Cavitation & Hammering

Pressure relief grooves act like a resistance, creating a connection between the barrel cylinder and a high or low pressure kidney. It operates basically as a restricted short-circuit. The compression and expansion is very fast with a very high rate of pressure change, almost like a hammer stroke. This constant banging, in the mentioned example 900 times per second @3000 rpm, not only causes high noise levels, but it is also a source for cavitation and for energy losses.

Portplate without grooves

Instead of short-circuiting, the oil in each cylinder can also be compressed or expanded by means of the piston movement itself. If, for instance, the oil needs to be compressed in the bottom dead center, the compression can start as soon as the piston has passed the bottom dead center. After that, the cylinder does not have a connection to any of the kidneys of the port plate, at least as long as the piston movement is required to compress the oil to the desired next pressure level.

With this design, the pressure rise will be much softer than with pressure relief grooves, and cavitation and energy losses due to commutation will be avoided.

Shuttles between cylinders

But, as with the pressure relief grooves, also in this case the port plate can only be designed for one operating pressure, for instance for the maximum pressure level of the pump. Without any extra changes in the design, the commutation would result in strong pressure overshoots and cavitation if the pump is not running at maximum pressure.
This is why shuttles are needed. The shuttles open a connection between the cylinder and the next kidney as soon as the required pressure level in the cylinder is reached. They allow the pump or motor to have an almost ideal commutation, without any commutation losses. With the new port plates and the shuttles, the commutation is governed by the piston movement, which results in a much softer compression and expansion.

Lightweight Ball

A shuttle is a small cylinder with a ball inside. At both ends of this volume there is an opening through which oil can flow in and out. Between these two ends the ball can move. In the end positions, this ball closes thereby preventing any flow leaving the shuttle. The shuttles are small and lightweight. The dimensions are typically a few millimeters in diameter and length.
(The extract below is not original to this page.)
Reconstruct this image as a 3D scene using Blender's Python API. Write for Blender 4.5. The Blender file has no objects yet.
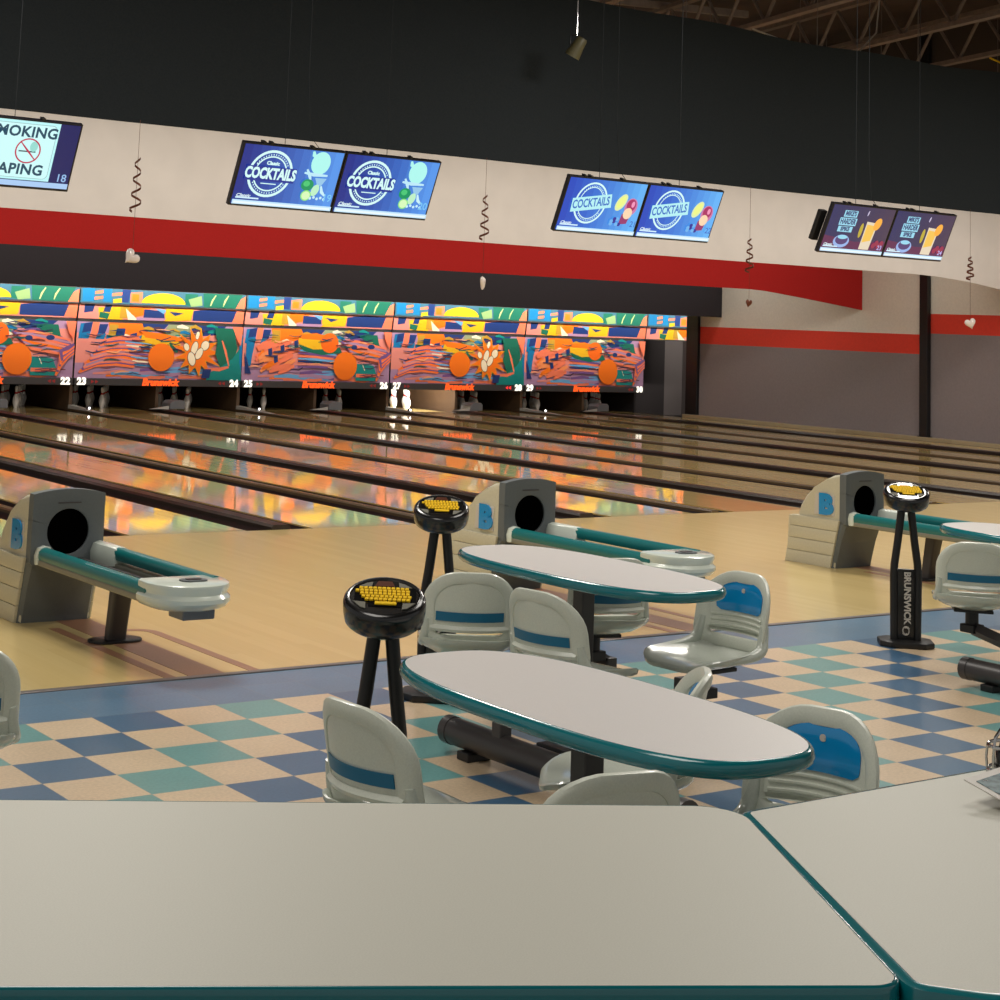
import bpy, bmesh, math, random
from mathutils import Vector, Matrix
PI = math.pi
R = math.radians
random.seed(7)
C = bpy.context.scene.collection
sc = bpy.context.scene
sc.view_settings.view_transform = 'Standard'
sc.view_settings.look = 'None'
sc.view_settings.gamma = 1.0
sc.view_settings.use_curve_mapping = False
sc.view_settings.exposure = 0.0

# ------------------------------------------------------------------ helpers
ONES = ('', 'one', 'two', 'three', 'four', 'five', 'six', 'seven', 'eight', 'nine', 'ten', 'eleven', 'twelve', 'thirteen', 'fourteen', 'fifteen', 'sixteen', 'seventeen', 'eighteen', 'nineteen')
def nw(n):
    if n < 20:
        return ONES[n]
    return {2: 'twenty', 3: 'thirty'}[n // 10] + ('-' + ONES[n % 10] if n % 10 else '')

def lin(c):
    out = []
    for v in c[:3]:
        v /= 255.0
        out.append(v / 12.92 if v <= 0.04045 else ((v + 0.055) / 1.055) ** 2.4)
    return (out[0], out[1], out[2], 1.0)

def node_mat(name):
    m = bpy.data.materials.new(name)
    m.use_nodes = True
    nt = m.node_tree
    return m, nt, nt.nodes['Principled BSDF']

def mat(name, col, rough=0.5, metal=0.0, noise=0.0, scale=20.0, bump=0.0, coat=0.0, spec=0.5):
    m, nt, b = node_mat(name)
    b.inputs['Roughness'].default_value = rough
    b.inputs['Metallic'].default_value = metal
    b.inputs['Specular IOR Level'].default_value = spec
    b.inputs['Coat Weight'].default_value = coat
    b.inputs['Coat Roughness'].default_value = 0.08
    c = lin(col)
    n = nt.nodes.new('ShaderNodeTexNoise')
    n.inputs['Scale'].default_value = scale
    n.inputs['Detail'].default_value = 4
    tc = nt.nodes.new('ShaderNodeTexCoord')
    nt.links.new(tc.outputs['Object'], n.inputs['Vector'])
    r = nt.nodes.new('ShaderNodeValToRGB')
    r.color_ramp.elements[0].position = 0.3
    r.color_ramp.elements[1].position = 0.7
    r.color_ramp.elements[0].color = [v * (1 - noise) for v in c[:3]] + [1]
    r.color_ramp.elements[1].color = [min(1, v * (1 + noise)) for v in c[:3]] + [1]
    nt.links.new(n.outputs['Fac'], r.inputs['Fac'])
    nt.links.new(r.outputs['Color'], b.inputs['Base Color'])
    if bump:
        bp = nt.nodes.new('ShaderNodeBump')
        bp.inputs['Strength'].default_value = bump
        bp.inputs['Distance'].default_value = 0.01
        nt.links.new(n.outputs['Fac'], bp.inputs['Height'])
        nt.links.new(bp.outputs['Normal'], b.inputs['Normal'])
    return m

def emis(name, col, strength):
    m, nt, b = node_mat(name)
    b.inputs['Base Color'].default_value = lin(col)
    b.inputs['Emission Color'].default_value = lin(col)
    b.inputs['Emission Strength'].default_value = strength
    return m

def attr_mat(name, emit=0.0, rough=0.4):
    m, nt, b = node_mat(name)
    a = nt.nodes.new('ShaderNodeVertexColor')
    a.layer_name = 'Col'
    b.inputs['Roughness'].default_value = rough
    if emit:
        b.inputs['Base Color'].default_value = (0.01, 0.01, 0.01, 1)
        nt.links.new(a.outputs['Color'], b.inputs['Emission Color'])
        b.inputs['Emission Strength'].default_value = emit
    else:
        nt.links.new(a.outputs['Color'], b.inputs['Base Color'])
    return m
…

The shuttles only work in a correct way if the balls are in the correct position –at the right side of the shuttle cylinder– whenever a commutation starts. For this reason the shuttle connects to the pump cylinder on the one side, and at the front of the barrel on the other side. When in operation, the barrel port creates a pressure differential which is ‘sensed’ by the shuttle and forces the shuttle ball each time in the desired position, both in the top and bottom dead centers.

NEW PORT PLATE

Simplified port plate

Shuttles are to be combined with a new port plate design. This design is far more simple.

It has larger sealing lands which avoid the considerable commutation losses.

The pressure relief grooves, which only work optimal at a certain pressure, are no longer required. Pressure overshoot and cavitation due to the relieve grooves is avoided.

Commutation is governed by the piston movement itself in the larger seal lands, and shuttles realise a soft compression and expansion.

DESIGN

The shuttle balls have a low mass and are extremely responsive. There is no spring to position the shuttle balls. There are also no strict tolerance requirements. The balls are somewhat smaller in diameter than the shuttle cylinder in order to prevent any friction between the ball and the shuttle cylinder. During the suction stroke and the delivery stroke the oil pressure on both sides of the cylinder is about equal and leakage is not a concern.

Shuttles are a simple, inexpensive solution for improving the pump efficiency while simultaneously strongly reducing the noise levels of hydraulic pumps and motors. They can be applied in axial piston pumps and motors, but also in radial piston pumps and motors, or in any other pump or motor with clearly defined commutation by means some sort of porting.